First Loves

Marie Ponsot: First Loves

Marie Ponsot author photo

Thanks to lullabies, prayers, and Mother Goose, I had this much by heart before I could talk: Words say that people are present. And some words come together to make a place. It takes shape in the little stillness it causes to surround it, pleasing both speaker and listener. The first stanza that I knew to be a poem, I can still hear in my grandmother's voice:

Sunset and evening star
And one clear call for me,
And may there be no moaning at the bar
When I put out to sea.

She'd say it--maybe just the first line, as the rest hung in mind--with her face lit, turned to a radiant, fading sunset. What a word, "evening." I was read to, long after I could read. Bedtime meant Poems for Children; I'd ask for a long one, to stretch the time. Then mother would shut the book, pause in the lit hall, and recite, "I wandered lonely as a cloud / That floats on high o'er fields and hills...." for me to hum myself to sleep with, years before I noticed its content.

Mother's poems murmured. Not so my father's. I imitated his laughing rendition of "The Raven" in a fake-scary voice, as I joined in on the Nevermores. I relished the suspense, not of its story but of its sound. What a sound, Nevermore.

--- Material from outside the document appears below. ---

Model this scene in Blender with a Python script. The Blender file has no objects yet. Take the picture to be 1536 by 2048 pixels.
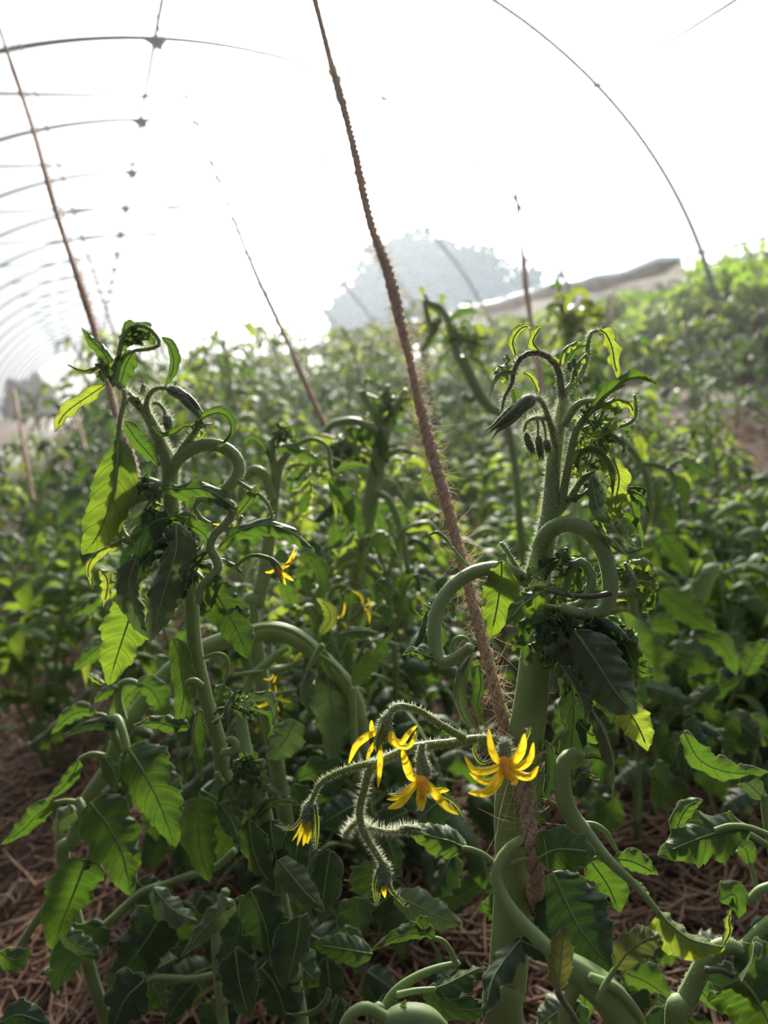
import bpy, math, random
import numpy as np
from mathutils import Matrix, Vector
R = random.Random(7)
NR = np.random.RandomState(7)

# ------------------------------------------------------------------ camera
FPX = 1400.0
CAM = np.array([0.0, 0.0, 0.5])
v1 = np.array([180 - 768, 804 - 1024, FPX]); v1 /= np.linalg.norm(v1)
up = np.cross(v1, np.array([1, -0.128, 0.0])); up /= np.linalg.norm(up)
if up[1] > 0: up = -up
xa = np.cross(v1, up)
if xa[0] < 0: xa = -xa
W2C = np.array([xa, v1, up])            # rows: world X, Y, Z in image axes (x right, y down, z forward)


def ray(x, y):
    return W2C @ np.array([(x - 768) / FPX, (y - 1024) / FPX, 1.0])


def P(x, y, d):
    return CAM + ray(x, y) * d


sc = bpy.context.scene
cd = bpy.data.cameras.new('camera'); cam = bpy.data.objects.new('camera', cd)
sc.collection.objects.link(cam); sc.camera = cam
right = W2C @ np.array([1, 0, 0]); upv = W2C @ np.array([0, -1, 0]); back = W2C @ np.array([0, 0, -1])
cam.matrix_world = Matrix(((right[0], upv[0], back[0], CAM[0]), (right[1], upv[1], back[1], CAM[1]),
                           (right[2], upv[2], back[2], CAM[2]), (0, 0, 0, 1)))
cd.sensor_fit = 'HORIZONTAL'; cd.sensor_width = 36; cd.lens = FPX / 1536 * 36
cd.clip_start = 0.01; cd.clip_end = 300
cd.dof.use_dof = True; cd.dof.focus_distance = 0.275; cd.dof.aperture_fstop = 12

# ------------------------------------------------------------------ light, sky, exposure
SUNP = ray(840, 90); SUND = SUNP / np.linalg.norm(SUNP)
sl = bpy.data.lights.new('sun', 'SUN'); so = bpy.data.objects.new('sun', sl); sc.collection.objects.link(so)
so.rotation_euler = Vector(-SUND).to_track_quat('-Z', 'Y').to_euler()
sl.energy = 11.5; sl.angle = math.radians(5); sl.color = (1.0, 0.93, 0.78)
sc.view_settings.view_transform = 'Standard'; sc.view_settings.look = 'None'
sc.view_settings.gamma = 1; sc.view_settings.use_curve_mapping = False
sc.view_settings.exposure = 0.0
sc.cycles.max_bounces = 7; sc.cycles.transparent_max_bounces = 12
sc.cycles.diffuse_bounces = 4; sc.cycles.transmission_bounces = 5; sc.cycles.glossy_bounces = 2
sc.cycles.use_denoising = True
try: sc.cycles.denoiser = 'OPENIMAGEDENOISE'
except Exception: pass
sc.cycles.sample_clamp_indirect = 4

w = bpy.data.worlds.new('sky'); sc.world = w; w.use_nodes = True
nt = w.node_tree; nt.nodes.clear()


class NG:
    """small helper to write node graphs as expressions"""
    def __init__(s, nt): s.nt = nt
    def n(s, typ, ins=None, **kw):
        nd = s.nt.nodes.new(typ)
        for k, v in kw.items(): setattr(nd, k, v)
        for k, v in (ins or {}).items():
            if isinstance(v, bpy.types.NodeSocket): s.nt.links.new(v, nd.inputs[k])
            else: nd.inputs[k].default_value = v
        return nd
    def m(s, op, a, b=0.0, c=0.0, clamp=False):
        nd = s.n('ShaderNodeMath', {0: a, 1: b, 2: c}, operation=op, use_clamp=clamp); return nd.outputs[0]
    def mix(s, f, a, b):
        nd = s.n('ShaderNodeMix', data_type='RGBA')
        for k, v in ((0, f), (6, a), (7, b)):
            if isinstance(v, bpy.types.NodeSocket): s.nt.links.new(v, nd.inputs[k])
            else: nd.inputs[k].default_value = v
        return nd.outputs[2]
    def ss(s, x, lo, hi):
        nd = s.n('ShaderNodeMapRange', {0: x, 1: lo, 2: hi, 3: 0.0, 4: 1.0}, interpolation_type='SMOOTHSTEP')
        return nd.outputs[0]


g = NG(nt)
tc = g.n('ShaderNodeTexCoord')
dp = g.n('ShaderNodeVectorMath', {0: tc.outputs['Generated'], 1: tuple(SUND)}, operation='DOT_PRODUCT').outputs['Value']
dpos = g.m('MAXIMUM', dp, 0.0)
s1 = g.m('MULTIPLY', g.ss(dp, -0.1, 0.93), 0.95)
s2 = g.m('MULTIPLY', g.m('POWER', dpos, 21.0), 15.0)
st = g.m('ADD', g.m('ADD', 0.07, s1), s2)
colr = g.mix(g.m('POWER', dpos, 4.0), (0.92, 0.95, 1.0, 1), (1.0, 0.98, 0.93, 1))
bg = g.n('ShaderNodeBackground', {0: colr, 1: st})
g.nt.links.new(bg.outputs[0], g.n('ShaderNodeOutputWorld').inputs[0])

# ------------------------------------------------------------------ materials
def mat(name):
    m = bpy.data.materials.new(name); m.use_nodes = True; m.node_tree.nodes.clear()
    return m, NG(m.node_tree)


def out(g, sh, disp=None):
    o = g.n('ShaderNodeOutputMaterial'); g.nt.links.new(sh, o.inputs[0])


def rgb(c): return (c[0], c[1], c[2], 1)


def leaf_mat(name, top, under, trans, tw=0.45, vein=(0.16, 0.26, 0.09), edge=(0.35, 0.42, 0.18), nv=7, rough=0.5, fuzz=0.25, tint=0.25):
    m, g = mat(name)
    uv = g.n('ShaderNodeUVMap').outputs[0]
    sp = g.n('ShaderNodeSeparateXYZ', {0: uv}); u, v = sp.outputs[0], sp.outputs[1]
    a = g.m('MULTIPLY', g.m('ABSOLUTE', g.m('SUBTRACT', v, 0.5)), 2.0)
    t = g.m('MULTIPLY', g.m('SUBTRACT', u, g.m('MULTIPLY', g.m('POWER', a, 1.2), 0.14)), nv)
    fr = g.m('ABSOLUTE', g.m('SUBTRACT', g.m('FRACT', t), 0.5))
    side = g.m('SUBTRACT', 1.0, g.ss(fr, 0.015, 0.075))
    mid = g.m('SUBTRACT', 1.0, g.ss(a, 0.012, 0.045))
    vm = g.m('MAXIMUM', g.m('MULTIPLY', side, 0.6), mid)
    ed = g.ss(a, 0.93, 1.0)
    oi = g.n('ShaderNodeObjectInfo').outputs['Random']
    tc = g.n('ShaderNodeTexCoord').outputs['Object']
    nz = g.n('ShaderNodeTexNoise', {'Vector': tc, 'Scale': 60.0, 'Detail': 3.0}).outputs[0]
    blot = g.ss(nz, 0.3, 0.7)
    geo = g.n('ShaderNodeNewGeometry').outputs['Backfacing']
    base = g.mix(geo, rgb(top), rgb(under))
    base = g.mix(g.m('MULTIPLY', blot, 0.35), base, rgb([c * 1.6 for c in top]))
    base = g.mix(g.m('MULTIPLY', oi, tint), base, rgb((top[0] * 2.2, top[1] * 1.5, top[2] * .8)))
    base = g.mix(g.m('MULTIPLY', vm, 0.35), base, rgb(vein))
    base = g.mix(g.m('MULTIPLY', ed, 0.6), base, rgb(edge))  # paler margin: leaf down and its backlit rim glow put into the colour
    tr = g.mix(g.m('MULTIPLY', blot, 0.4), rgb(trans), rgb((trans[0] * 1.5, trans[1] * 1.1, trans[2])))
    tr = g.mix(g.m('MULTIPLY', vm, 0.85), tr, rgb((trans[0] * .25, trans[1] * .3, trans[2] * .4)))
    vo = g.n('ShaderNodeTexVoronoi', {'Vector': tc, 'Scale': 420.0}).outputs[0]
    hgt = g.m('ADD', g.m('MULTIPLY', vm, -0.8), g.m('MULTIPLY', vo, 0.35))
    bp = g.n('ShaderNodeBump', {'Strength': 0.45, 'Distance': 0.0007, 'Height': hgt}).outputs[0]
    pr = g.n('ShaderNodeBsdfPrincipled', {'Base Color': base, 'Roughness': rough, 'Normal': bp, 'Specular IOR Level': 0.35,
                                          'Sheen Weight': fuzz, 'Sheen Roughness': 0.4, 'Sheen Tint': (0.85, 0.95, 0.7, 1)})
    tl = g.n('ShaderNodeBsdfTranslucent', {'Color': tr, 'Normal': bp})
    mx = g.n('ShaderNodeMixShader', {0: tw, 1: pr.outputs[0], 2: tl.outputs[0]})
    out(g, mx.outputs[0]); return m


M = {}
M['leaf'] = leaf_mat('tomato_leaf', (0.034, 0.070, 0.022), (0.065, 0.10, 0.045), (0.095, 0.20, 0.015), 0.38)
M['pale'] = leaf_mat('young_leaf', (0.07, 0.12, 0.035), (0.11, 0.16, 0.065), (0.34, 0.46, 0.04), 0.42, vein=(0.1, 0.16, 0.05), fuzz=0.5)
M['lit'] = leaf_mat('backlit_leaf', (0.05, 0.095, 0.028), (0.085, 0.13, 0.05), (0.20, 0.34, 0.022), 0.42)  # brighter leaf copy: light from behind put into its colour
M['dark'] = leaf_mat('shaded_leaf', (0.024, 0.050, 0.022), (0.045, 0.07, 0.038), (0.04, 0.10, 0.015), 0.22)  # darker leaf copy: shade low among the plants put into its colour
M['grey'] = leaf_mat('wilted_leaf', (0.060, 0.092, 0.045), (0.095, 0.125, 0.075), (0.10, 0.18, 0.04), 0.25, vein=(0.14, 0.15, 0.11), fuzz=0.5)
M['brown'] = leaf_mat('tired_leaf', (0.07, 0.085, 0.035), (0.11, 0.11, 0.055), (0.16, 0.20, 0.03), 0.25, vein=(0.16, 0.14, 0.08))
M['weed'] = leaf_mat('weed_leaf', (0.055, 0.115, 0.025), (0.08, 0.15, 0.04), (0.30, 0.48, 0.03), 0.5, nv=5, rough=0.55)
M['bush'] = leaf_mat('bush_leaf', (0.06, 0.13, 0.03), (0.09, 0.15, 0.05), (0.26, 0.45, 0.04), 0.45, nv=5)
M['tree'] = leaf_mat('tree_leaf', (0.028, 0.055, 0.085), (0.05, 0.07, 0.06), (0.06, 0.10, 0.06), 0.25, nv=5)
M['petal'] = leaf_mat('yellow_petal', (0.88, 0.66, 0.02), (0.84, 0.62, 0.03), (1.0, 0.78, 0.03), 0.5, vein=(0.80, 0.54, 0.01), edge=(0.9, 0.66, 0.05), nv=1, rough=0.5, fuzz=0.15, tint=0.0)


def stem_mat(name, c1, c2, blotch=(0.10, 0.07, 0.07), ba=0.25, tr=0.12, scale=90):
    m, g = mat(name)
    tc = g.n('ShaderNodeTexCoord').outputs['Object']
    n1 = g.n('ShaderNodeTexNoise', {'Vector': tc, 'Scale': scale, 'Detail': 4.0}).outputs[0]
    n2 = g.n('ShaderNodeTexNoise', {'Vector': tc, 'Scale': 14.0, 'Detail': 2.0}).outputs[0]
    c = g.mix(g.ss(n1, 0.3, 0.7), rgb(c1), rgb(c2))
    c = g.mix(g.m('MULTIPLY', g.ss(n2, 0.58, 0.75), ba), c, rgb(blotch))
    bp = g.n('ShaderNodeBump', {'Strength': 0.25, 'Distance': 0.0006, 'Height': n1}).outputs[0]
    pr = g.n('ShaderNodeBsdfPrincipled', {'Base Color': c, 'Roughness': 0.5, 'Normal': bp, 'Sheen Weight': 0.22,
                                          'Sheen Roughness': 0.35, 'Sheen Tint': (0.9, 1.0, 0.75, 1), 'Specular IOR Level': 0.3,
                                          'Subsurface Weight': tr, 'Subsurface Radius': (0.4, 0.8, 0.1), 'Subsurface Scale': 0.004})
    out(g, pr.outputs[0]); return m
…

The first book I bought on my own--with saved lunch money--was H. D.'s Sea Garden. "It's out of print," said the Brentano's man. "Try the Holliday Book Shop." Fifteen, very shy, I hated to climb its tall red-carpeted stairs and face its elegant strangers. But I did. They had it. It cost five dollars. I took it home in subway bliss. H. D.'s sound was perfect, each syllable a step or gesture. It made other free verse (then the dominant convention) seem thick-eared: "bound round the ankles / with myrrh / with violets / and with half-opened myrrh..." Half-opened-yes. Bliss.

Next I bought Muriel Rukeyser's Theory of Flight. Its thrilling vigor set me scribbling in echo of her sharp American urgency, envying her knowledge of labor unions and real life.

How grateful I am for this chance to re-visit that early, unconsidered joy. I see I've explained nothing, and left out some of the best (the Odyssey, Baudelaire, Shakespeare, Gawain, Aucassin, more) of a long, dense, undifferentiated dream. I read and read and wrote and never thought, "I'm reading; I'm writing." I loved, unmediated, the imagining voice of poets (taking the outside in and the inside out, fusing the two given worlds) a voice I heard as the power to desire true free speech.